◆ **WRITTEN PROBLEM**: Write the data out again, character for character, with no images.

◆ **RECORDED INFORMATION**:
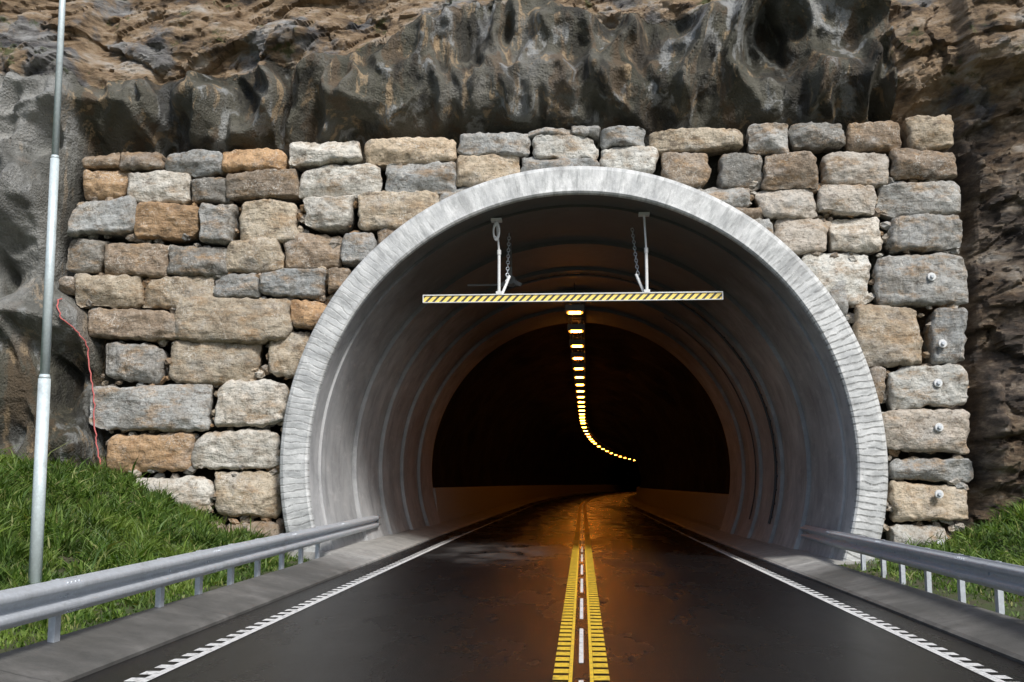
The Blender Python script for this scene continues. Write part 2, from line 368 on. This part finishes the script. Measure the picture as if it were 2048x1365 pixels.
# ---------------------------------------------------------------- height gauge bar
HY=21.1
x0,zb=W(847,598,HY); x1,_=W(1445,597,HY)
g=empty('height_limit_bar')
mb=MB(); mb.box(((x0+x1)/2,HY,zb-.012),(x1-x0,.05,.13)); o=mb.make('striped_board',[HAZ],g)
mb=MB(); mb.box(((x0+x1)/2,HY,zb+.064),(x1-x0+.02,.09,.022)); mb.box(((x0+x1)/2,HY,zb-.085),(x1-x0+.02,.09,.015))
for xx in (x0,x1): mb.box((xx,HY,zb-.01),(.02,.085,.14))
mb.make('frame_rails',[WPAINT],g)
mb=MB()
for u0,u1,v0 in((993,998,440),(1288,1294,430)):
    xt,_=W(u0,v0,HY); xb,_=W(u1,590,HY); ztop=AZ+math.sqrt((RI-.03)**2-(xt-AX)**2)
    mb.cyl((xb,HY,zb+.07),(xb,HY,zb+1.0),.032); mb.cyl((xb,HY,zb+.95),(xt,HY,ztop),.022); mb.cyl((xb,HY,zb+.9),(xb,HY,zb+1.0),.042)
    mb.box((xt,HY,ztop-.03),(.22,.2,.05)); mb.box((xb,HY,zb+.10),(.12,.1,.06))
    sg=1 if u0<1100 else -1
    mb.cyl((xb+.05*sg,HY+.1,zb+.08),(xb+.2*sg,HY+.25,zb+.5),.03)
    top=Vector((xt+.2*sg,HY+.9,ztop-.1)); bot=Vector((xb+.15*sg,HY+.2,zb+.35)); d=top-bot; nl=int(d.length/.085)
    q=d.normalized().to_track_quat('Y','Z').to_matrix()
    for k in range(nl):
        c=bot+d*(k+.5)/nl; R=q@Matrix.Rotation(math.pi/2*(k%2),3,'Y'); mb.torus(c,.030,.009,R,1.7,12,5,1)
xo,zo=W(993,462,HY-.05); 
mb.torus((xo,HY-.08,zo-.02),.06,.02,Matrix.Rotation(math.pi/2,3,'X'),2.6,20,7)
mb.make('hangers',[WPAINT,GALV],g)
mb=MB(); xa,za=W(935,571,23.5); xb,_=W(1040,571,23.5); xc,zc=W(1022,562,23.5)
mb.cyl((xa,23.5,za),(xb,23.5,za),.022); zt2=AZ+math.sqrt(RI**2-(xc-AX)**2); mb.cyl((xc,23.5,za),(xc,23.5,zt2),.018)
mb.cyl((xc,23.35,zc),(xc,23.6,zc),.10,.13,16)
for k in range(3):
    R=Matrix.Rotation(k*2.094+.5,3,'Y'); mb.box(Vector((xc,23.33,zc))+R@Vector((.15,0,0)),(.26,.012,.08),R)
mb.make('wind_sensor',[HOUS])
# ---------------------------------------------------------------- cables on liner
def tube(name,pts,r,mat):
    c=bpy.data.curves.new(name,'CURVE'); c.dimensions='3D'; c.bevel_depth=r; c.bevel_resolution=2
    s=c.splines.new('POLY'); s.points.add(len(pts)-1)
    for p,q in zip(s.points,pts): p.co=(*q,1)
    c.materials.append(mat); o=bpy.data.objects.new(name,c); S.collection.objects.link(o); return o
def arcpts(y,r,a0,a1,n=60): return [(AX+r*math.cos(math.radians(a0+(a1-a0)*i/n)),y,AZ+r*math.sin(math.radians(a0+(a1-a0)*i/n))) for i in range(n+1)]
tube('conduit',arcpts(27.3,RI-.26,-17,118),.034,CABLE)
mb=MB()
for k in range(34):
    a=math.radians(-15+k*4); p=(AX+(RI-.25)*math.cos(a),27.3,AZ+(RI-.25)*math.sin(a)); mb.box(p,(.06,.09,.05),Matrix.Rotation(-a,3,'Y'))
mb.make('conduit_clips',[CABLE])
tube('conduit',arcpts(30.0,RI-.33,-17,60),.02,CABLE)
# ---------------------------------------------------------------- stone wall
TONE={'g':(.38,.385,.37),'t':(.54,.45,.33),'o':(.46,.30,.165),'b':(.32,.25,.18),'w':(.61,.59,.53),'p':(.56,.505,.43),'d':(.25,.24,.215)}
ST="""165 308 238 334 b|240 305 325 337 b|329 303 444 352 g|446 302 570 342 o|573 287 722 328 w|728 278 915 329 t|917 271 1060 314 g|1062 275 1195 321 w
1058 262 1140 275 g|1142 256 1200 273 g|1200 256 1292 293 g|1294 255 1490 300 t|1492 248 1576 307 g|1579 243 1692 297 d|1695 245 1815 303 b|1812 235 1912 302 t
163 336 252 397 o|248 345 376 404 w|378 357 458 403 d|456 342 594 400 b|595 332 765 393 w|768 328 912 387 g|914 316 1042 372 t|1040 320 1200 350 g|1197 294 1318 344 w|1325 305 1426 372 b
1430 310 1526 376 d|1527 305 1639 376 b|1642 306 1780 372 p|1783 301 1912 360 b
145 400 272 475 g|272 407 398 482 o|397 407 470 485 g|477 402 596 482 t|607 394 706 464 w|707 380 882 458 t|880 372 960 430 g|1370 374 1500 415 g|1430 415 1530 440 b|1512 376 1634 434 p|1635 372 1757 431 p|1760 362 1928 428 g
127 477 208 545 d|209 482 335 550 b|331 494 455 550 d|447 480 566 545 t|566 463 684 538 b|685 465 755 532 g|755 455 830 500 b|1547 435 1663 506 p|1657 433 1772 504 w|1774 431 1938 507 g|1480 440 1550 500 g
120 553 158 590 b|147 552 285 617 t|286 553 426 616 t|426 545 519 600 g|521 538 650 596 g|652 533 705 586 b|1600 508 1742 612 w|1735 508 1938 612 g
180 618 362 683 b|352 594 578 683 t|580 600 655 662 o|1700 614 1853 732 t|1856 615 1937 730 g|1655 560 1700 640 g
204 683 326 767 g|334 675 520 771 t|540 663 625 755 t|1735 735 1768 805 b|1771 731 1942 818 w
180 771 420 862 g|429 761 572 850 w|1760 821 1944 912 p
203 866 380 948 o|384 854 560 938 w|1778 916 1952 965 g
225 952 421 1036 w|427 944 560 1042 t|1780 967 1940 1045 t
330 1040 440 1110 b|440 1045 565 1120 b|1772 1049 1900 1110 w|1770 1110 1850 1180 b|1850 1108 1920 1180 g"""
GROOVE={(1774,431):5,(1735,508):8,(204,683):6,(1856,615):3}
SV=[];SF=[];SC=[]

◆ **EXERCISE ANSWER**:
The Blender Python script for this scene continues. Write part 2, from line 368 on. This part finishes the script. Measure the picture as if it were 2048x1365 pixels.
# ---------------------------------------------------------------- height gauge bar
HY=21.1
x0,zb=W(847,598,HY); x1,_=W(1445,597,HY)
g=empty('height_limit_bar')
mb=MB(); mb.box(((x0+x1)/2,HY,zb-.012),(x1-x0,.05,.13)); o=mb.make('striped_board',[HAZ],g)
mb=MB(); mb.box(((x0+x1)/2,HY,zb+.064),(x1-x0+.02,.09,.022)); mb.box(((x0+x1)/2,HY,zb-.085),(x1-x0+.02,.09,.015))
for xx in (x0,x1): mb.box((xx,HY,zb-.01),(.02,.085,.14))
mb.make('frame_rails',[WPAINT],g)
mb=MB()
for u0,u1,v0 in((993,998,440),(1288,1294,430)):
    xt,_=W(u0,v0,HY); xb,_=W(u1,590,HY); ztop=AZ+math.sqrt((RI-.03)**2-(xt-AX)**2)
    mb.cyl((xb,HY,zb+.07),(xb,HY,zb+1.0),.032); mb.cyl((xb,HY,zb+.95),(xt,HY,ztop),.022); mb.cyl((xb,HY,zb+.9),(xb,HY,zb+1.0),.042)
    mb.box((xt,HY,ztop-.03),(.22,.2,.05)); mb.box((xb,HY,zb+.10),(.12,.1,.06))
    sg=1 if u0<1100 else -1
    mb.cyl((xb+.05*sg,HY+.1,zb+.08),(xb+.2*sg,HY+.25,zb+.5),.03)
    top=Vector((xt+.2*sg,HY+.9,ztop-.1)); bot=Vector((xb+.15*sg,HY+.2,zb+.35)); d=top-bot; nl=int(d.length/.085)
    q=d.normalized().to_track_quat('Y','Z').to_matrix()
    for k in range(nl):
        c=bot+d*(k+.5)/nl; R=q@Matrix.Rotation(math.pi/2*(k%2),3,'Y'); mb.torus(c,.030,.009,R,1.7,12,5,1)
xo,zo=W(993,462,HY-.05); 
mb.torus((xo,HY-.08,zo-.02),.06,.02,Matrix.Rotation(math.pi/2,3,'X'),2.6,20,7)
mb.make('hangers',[WPAINT,GALV],g)
mb=MB(); xa,za=W(935,571,23.5); xb,_=W(1040,571,23.5); xc,zc=W(1022,562,23.5)
mb.cyl((xa,23.5,za),(xb,23.5,za),.022); zt2=AZ+math.sqrt(RI**2-(xc-AX)**2); mb.cyl((xc,23.5,za),(xc,23.5,zt2),.018)
mb.cyl((xc,23.35,zc),(xc,23.6,zc),.10,.13,16)
for k in range(3):
    R=Matrix.Rotation(k*2.094+.5,3,'Y'); mb.box(Vector((xc,23.33,zc))+R@Vector((.15,0,0)),(.26,.012,.08),R)
mb.make('wind_sensor',[HOUS])
# ---------------------------------------------------------------- cables on liner
def tube(name,pts,r,mat):
    c=bpy.data.curves.new(name,'CURVE'); c.dimensions='3D'; c.bevel_depth=r; c.bevel_resolution=2
    s=c.splines.new('POLY'); s.points.add(len(pts)-1)
    for p,q in zip(s.points,pts): p.co=(*q,1)
    c.materials.append(mat); o=bpy.data.objects.new(name,c); S.collection.objects.link(o); return o
def arcpts(y,r,a0,a1,n=60): return [(AX+r*math.cos(math.radians(a0+(a1-a0)*i/n)),y,AZ+r*math.sin(math.radians(a0+(a1-a0)*i/n))) for i in range(n+1)]
tube('conduit',arcpts(27.3,RI-.26,-17,118),.034,CABLE)
mb=MB()
for k in range(34):
    a=math.radians(-15+k*4); p=(AX+(RI-.25)*math.cos(a),27.3,AZ+(RI-.25)*math.sin(a)); mb.box(p,(.06,.09,.05),Matrix.Rotation(-a,3,'Y'))
mb.make('conduit_clips',[CABLE])
tube('conduit',arcpts(30.0,RI-.33,-17,60),.02,CABLE)
# ---------------------------------------------------------------- stone wall
TONE={'g':(.38,.385,.37),'t':(.54,.45,.33),'o':(.46,.30,.165),'b':(.32,.25,.18),'w':(.61,.59,.53),'p':(.56,.505,.43),'d':(.25,.24,.215)}
ST="""165 308 238 334 b|240 305 325 337 b|329 303 444 352 g|446 302 570 342 o|573 287 722 328 w|728 278 915 329 t|917 271 1060 314 g|1062 275 1195 321 w
1058 262 1140 275 g|1142 256 1200 273 g|1200 256 1292 293 g|1294 255 1490 300 t|1492 248 1576 307 g|1579 243 1692 297 d|1695 245 1815 303 b|1812 235 1912 302 t
163 336 252 397 o|248 345 376 404 w|378 357 458 403 d|456 342 594 400 b|595 332 765 393 w|768 328 912 387 g|914 316 1042 372 t|1040 320 1200 350 g|1197 294 1318 344 w|1325 305 1426 372 b
1430 310 1526 376 d|1527 305 1639 376 b|1642 306 1780 372 p|1783 301 1912 360 b
145 400 272 475 g|272 407 398 482 o|397 407 470 485 g|477 402 596 482 t|607 394 706 464 w|707 380 882 458 t|880 372 960 430 g|1370 374 1500 415 g|1430 415 1530 440 b|1512 376 1634 434 p|1635 372 1757 431 p|1760 362 1928 428 g
127 477 208 545 d|209 482 335 550 b|331 494 455 550 d|447 480 566 545 t|566 463 684 538 b|685 465 755 532 g|755 455 830 500 b|1547 435 1663 506 p|1657 433 1772 504 w|1774 431 1938 507 g|1480 440 1550 500 g
120 553 158 590 b|147 552 285 617 t|286 553 426 616 t|426 545 519 600 g|521 538 650 596 g|652 533 705 586 b|1600 508 1742 612 w|1735 508 1938 612 g
180 618 362 683 b|352 594 578 683 t|580 600 655 662 o|1700 614 1853 732 t|1856 615 1937 730 g|1655 560 1700 640 g
204 683 326 767 g|334 675 520 771 t|540 663 625 755 t|1735 735 1768 805 b|1771 731 1942 818 w
180 771 420 862 g|429 761 572 850 w|1760 821 1944 912 p
203 866 380 948 o|384 854 560 938 w|1778 916 1952 965 g
225 952 421 1036 w|427 944 560 1042 t|1780 967 1940 1045 t
330 1040 440 1110 b|440 1045 565 1120 b|1772 1049 1900 1110 w|1770 1110 1850 1180 b|1850 1108 1920 1180 g"""
GROOVE={(1774,431):5,(1735,508):8,(204,683):6,(1856,615):3}
SV=[];SF=[];SC=[]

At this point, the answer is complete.